5. Standardize onboarding and offboarding
Inconsistent onboarding slows productivity and increases security risk. Weak offboarding leaves access open and handovers incomplete.
Do this: Use standard onboarding and offboarding checklists (access, security, safety, equipment, handover), with named owners and completion checks.

6. Apply consistent classification and compliance reviews
Each engagement comes with legal and tax obligations. A consistent review process reduces exposure and protects the business as contingent use grows.
Do this: Partner with Legal to define classification criteria. Require a documented review of role scope and working conditions before approval.
7. Track performance and outcomes, not just hours
Time-based tracking misses value delivery. Outcome-based measures keep the focus on results and quality.
Do this: Define deliverables, milestones, and success measures for every engagement. Review progress formally during the contract period.
8. Actively manage cost and rate consistency
Spend drift often happens in small increments. Regular review keeps costs aligned with the value delivered.
Do this: Analyze spend by role, supplier, and team each quarter. Address unexplained rate variation with managers and vendors.
9. Integrate contingent labor into workforce planning
Contingent roles often point to recurring skill gaps. Visibility supports better long-term choices about build, buy, or borrow decisions.
Do this: Include contingent roles and skills in workforce planning reviews. Identify repeat roles that may require permanent capability.
10. Partner closely with Procurement, Legal, and Finance
HR cannot manage risk or cost alone. Tight coordination improves decision quality and speeds up approvals.
Do this: Run regular reviews with Procurement, Legal, and Finance to flag compliance trends, contract risks, and spend patterns.
Together, these practices give you practical control over contingent work, replacing ad hoc decisions with clear structure, shared accountability, and measurable outcomes.
Contingent workforce management software
Contingent workforce management software, often called a vendor management system (VMS), helps organizations plan, engage, track, and govern non-permanent workers in one place. These tools sit between HR, hiring managers, suppliers, and Finance, and control how contingent workers are requested, approved, onboarded, paid, reviewed, and offboarded. The goal is straightforward: replace fragmented emails, spreadsheets, and invoices with structured workflows and reliable data.
HR leaders should consider investing once contingent labor becomes repeatable rather than occasional. Common signals include rising contingent spend, multiple suppliers, inconsistent rates, compliance concerns, or limited visibility into who is working where. At that point, manual processes struggle to scale and can increase risk. A VMS adds consistency, strengthens oversight, and supports better decision-making.
At a high level, these platforms provide visibility across the contingent workforce, support compliance through standard checks and documentation, and produce reporting on spend, performance, and supplier use. This gives HR the tools to move from reactive administration to active workforce control.

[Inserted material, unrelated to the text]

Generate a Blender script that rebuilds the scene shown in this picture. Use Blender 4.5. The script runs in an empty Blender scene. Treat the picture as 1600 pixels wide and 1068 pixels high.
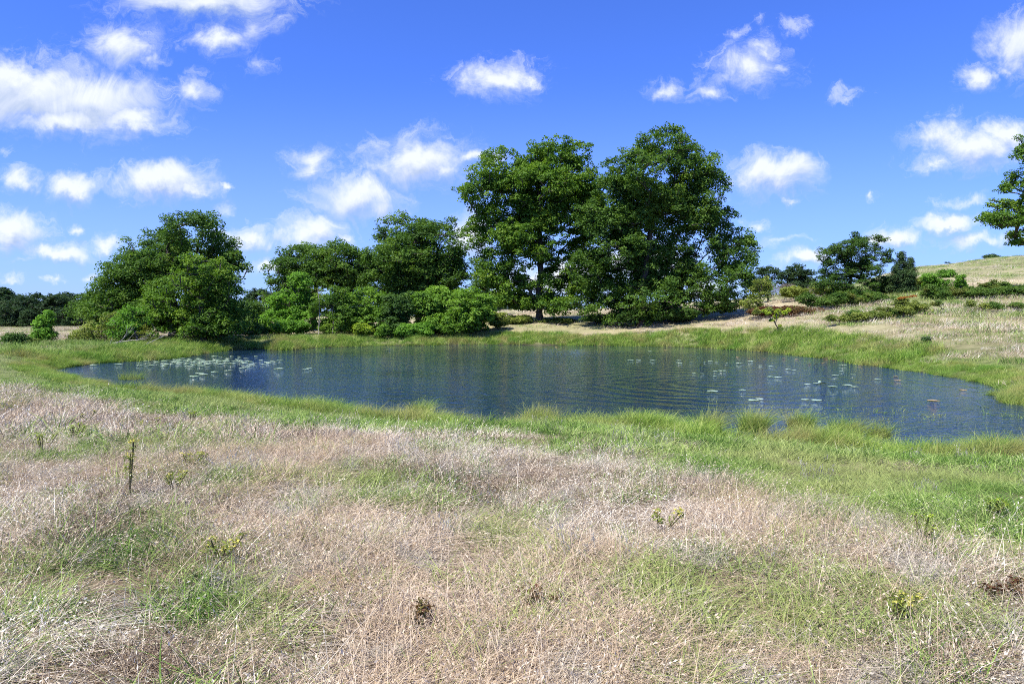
import bpy, math, random
import numpy as np
from mathutils import Vector
R = math.radians
scene = bpy.context.scene
COL = scene.collection

# ------------------------------------------------------------------ camera
CAMH = 3.2
PITCH = math.atan(42 / 1067)
cd = bpy.data.cameras.new("camera"); cam = bpy.data.objects.new("camera", cd); COL.objects.link(cam)
cam.location = (0, 0, CAMH); cam.rotation_euler = (math.pi / 2 - PITCH, 0, 0)
cd.sensor_width = 36; cd.lens = 24.0; cd.clip_end = 6000; cd.clip_start = 0.05
scene.camera = cam
# ------------------------------------------------------------------ light
SUN_EL, SUN_AZ = R(60), R(222)          # azimuth from +Y clockwise: behind the camera, to the left
sun_dir = Vector((math.sin(SUN_AZ) * math.cos(SUN_EL), math.cos(SUN_AZ) * math.cos(SUN_EL), math.sin(SUN_EL)))
sl = bpy.data.lights.new("sun", 'SUN'); sl.energy = 5.0; sl.angle = R(0.5); sl.color = (1.0, 0.93, 0.80)
so = bpy.data.objects.new("sun", sl); COL.objects.link(so); so.rotation_euler = sun_dir.to_track_quat('Z', 'Y').to_euler()
so.location = (-40, -40, 80)
scene.view_settings.view_transform = 'Standard'; scene.view_settings.look = 'None'
scene.view_settings.exposure = 0.62; scene.view_settings.gamma = 1.0
scene.cycles.max_bounces = 6; scene.cycles.transparent_max_bounces = 4
scene.cycles.diffuse_bounces = 3; scene.cycles.glossy_bounces = 3; scene.cycles.transmission_bounces = 3
scene.cycles.use_denoising = False; scene.cycles.use_adaptive_sampling = True; scene.cycles.adaptive_threshold = .02
scene.cycles.filter_width = 0.95; scene.cycles.sample_clamp_direct = 8; scene.cycles.sample_clamp_indirect = 4
scene.cycles.caustics_reflective = False; scene.cycles.caustics_refractive = False


class NT:
    def __init__(s, tree): s.t = tree; s.n = tree.nodes; s.l = tree.links
    def new(s, typ, **kw):
        n = s.n.new(typ)
        for k, v in kw.items(): setattr(n, k, v)
        return n
    def put(s, sock, v):
        if isinstance(v, bpy.types.NodeSocket): s.l.new(v, sock)
        elif v is not None: sock.default_value = v
    def math(s, op, a, b=None, c=None, clamp=False):
        n = s.new('ShaderNodeMath', operation=op, use_clamp=clamp)
        s.put(n.inputs[0], a)
        if b is not None: s.put(n.inputs[1], b)
        if c is not None: s.put(n.inputs[2], c)
        return n.outputs[0]
    def vec(s, op, a, b=None, c=None):
        n = s.new('ShaderNodeVectorMath', operation=op)
        s.put(n.inputs[0], a)
        if b is not None: s.put(n.inputs[1], b)
        if c is not None: s.put(n.inputs[2], c)
        return n.outputs['Value'] if op in ('LENGTH', 'DOT_PRODUCT') else n.outputs[0]
    def noise(s, v, scale, detail=4, rough=.55, dist=0, dim='3D'):
        n = s.new('ShaderNodeTexNoise', noise_dimensions=dim)
        s.put(n.inputs['Vector'], v); n.inputs['Scale'].default_value = scale
        n.inputs['Detail'].default_value = detail; n.inputs['Roughness'].default_value = rough
        n.inputs['Distortion'].default_value = dist
        return n.outputs['Fac']
    def mapr(s, v, a, b, c=0., d=1., smooth=True):
        n = s.new('ShaderNodeMapRange', interpolation_type='SMOOTHSTEP' if smooth else 'LINEAR')
        s.put(n.inputs[0], v)
        for i, q in enumerate((a, b, c, d)): n.inputs[1 + i].default_value = q
        return n.outputs[0]
    def mix(s, f, a, b, blend='MIX'):
        n = s.new('ShaderNodeMix', data_type='RGBA', blend_type=blend)
        s.put(n.inputs[0], f)
        for i, q in ((6, a), (7, b)):
            if isinstance(q, tuple): q = (*q[:3], 1)
            s.put(n.inputs[i], q)
        return n.outputs[2]
    def ramp(s, f, stops):
        n = s.new('ShaderNodeValToRGB'); e = n.color_ramp.elements
        while len(e) < len(stops): e.new(.5)
        for q, (p, c) in zip(e, stops): q.position = p; q.color = (*c, 1)
        s.put(n.inputs[0], f); return n.outputs[0]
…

Choose based on your contingent volume, how many suppliers you use, the level of approval and compliance control you need, and whether you want tight integration with systems like Workday or Oracle.

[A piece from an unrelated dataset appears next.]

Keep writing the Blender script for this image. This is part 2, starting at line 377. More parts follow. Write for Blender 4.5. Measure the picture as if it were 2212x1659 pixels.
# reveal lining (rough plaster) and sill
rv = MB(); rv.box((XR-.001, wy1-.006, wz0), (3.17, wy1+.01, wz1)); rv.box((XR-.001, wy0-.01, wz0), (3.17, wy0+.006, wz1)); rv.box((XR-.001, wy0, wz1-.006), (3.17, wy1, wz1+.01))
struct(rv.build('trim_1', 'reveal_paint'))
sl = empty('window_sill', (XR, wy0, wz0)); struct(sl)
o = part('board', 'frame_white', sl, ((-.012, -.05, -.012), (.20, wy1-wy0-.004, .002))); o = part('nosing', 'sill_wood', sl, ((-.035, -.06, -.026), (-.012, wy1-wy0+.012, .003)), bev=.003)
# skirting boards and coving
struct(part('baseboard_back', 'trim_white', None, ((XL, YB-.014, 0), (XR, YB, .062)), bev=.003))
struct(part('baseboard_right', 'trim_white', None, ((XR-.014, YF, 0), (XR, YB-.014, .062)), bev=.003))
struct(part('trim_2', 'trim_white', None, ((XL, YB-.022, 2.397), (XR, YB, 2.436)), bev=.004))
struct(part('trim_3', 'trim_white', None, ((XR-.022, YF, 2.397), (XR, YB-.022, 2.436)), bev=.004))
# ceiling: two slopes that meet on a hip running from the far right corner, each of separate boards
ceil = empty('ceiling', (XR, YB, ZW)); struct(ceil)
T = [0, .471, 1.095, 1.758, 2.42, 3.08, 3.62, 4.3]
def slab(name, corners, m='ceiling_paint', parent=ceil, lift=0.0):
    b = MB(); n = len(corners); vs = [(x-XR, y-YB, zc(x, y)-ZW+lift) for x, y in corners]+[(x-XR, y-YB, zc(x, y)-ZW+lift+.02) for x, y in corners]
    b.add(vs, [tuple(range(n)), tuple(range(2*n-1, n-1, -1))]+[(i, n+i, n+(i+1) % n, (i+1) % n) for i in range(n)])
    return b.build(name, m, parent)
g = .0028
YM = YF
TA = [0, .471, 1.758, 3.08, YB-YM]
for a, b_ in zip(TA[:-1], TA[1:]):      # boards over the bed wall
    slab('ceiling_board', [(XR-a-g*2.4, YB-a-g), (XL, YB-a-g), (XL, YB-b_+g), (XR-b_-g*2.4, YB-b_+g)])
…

VMS for sourcing, engaging, and managing contingent workers and services providers.
Large organizations managing high volumes of contractors across multiple regions and suppliers.
VMS to manage contingent workforce sourcing and management with visibility, efficiency, and compliance controls.
Businesses with multiple staffing vendors that need tighter rate control and reporting.
VMS within the Workday ecosystem for managing contingent workforce processes and oversight.
Organizations already using Workday that want integrated contingent workforce oversight.
Contingent workforce management and services procurement within Coupa’s spend platform, with stronger spend control and visibility.
Finance-led organizations focused on services spend governance and supplier accountability.
Source-to-settle procurement suite. Often used for services and external labor buying flows (approvals, supplier processes, reporting) inside the Oracle ERP environment.
Enterprises on Oracle ERP that want services procurement controls and unified procurement data.
VMS with strong analytics and supplier performance tracking. Focuses on outcomes and workforce optimization.
Teams that want a dedicated VMS with configurable workflows and program support.
TalentNet (Direct Sourcing platform)
Direct sourcing technology that integrates with MSP/VMS programs rather than replacing a VMS.
Organizations building private talent pools to fill contingent roles faster and reduce agency dependency.
Over to you
Contingent workforce management is no longer about administering contracts on the side. It’s about HR taking ownership of a growing portion of the workforce and making sure flexibility does not come at the expense of cost discipline, compliance, or delivery quality. As contingent labor becomes more embedded in how work gets done, informal practices quickly become structural risk.
The next step for HR leaders is deciding where contingent work sits in the operating model. This means clarifying ownership across HR, Finance, Procurement, and line managers, putting consistent guardrails in place, and building visibility across skills, spend, and outcomes. It also means shifting the conversation from “whom we can bring in quickly” to “how we plan, govern, and measure non-permanent work as deliberately as permanent roles”.
Organizations that get this right use contingent talent to fill real capability gaps, respond faster to change, and make better long-term workforce decisions. Those who delay often find out too late that flexibility without management is not agility.
FAQ
Contingent workforce management is the structured way organizations plan, source, engage, govern, and measure non-permanent workers. It covers how contractors, freelancers, consultants, temporary staff, and gig workers are onboarded, paid, classified, and managed against defined outcomes. The goal is to maintain cost control, compliance, and delivery quality while giving the business flexibility to scale skills and capacity without adding permanent headcount.
An example of a contingent worker is an IT contractor hired for six months to deliver a system upgrade. They are engaged under a contract rather than an employment agreement, work to a defined scope and timeline, manage their own tax and benefits, and are assessed on delivering agreed outcomes rather than ongoing tenure in the organization.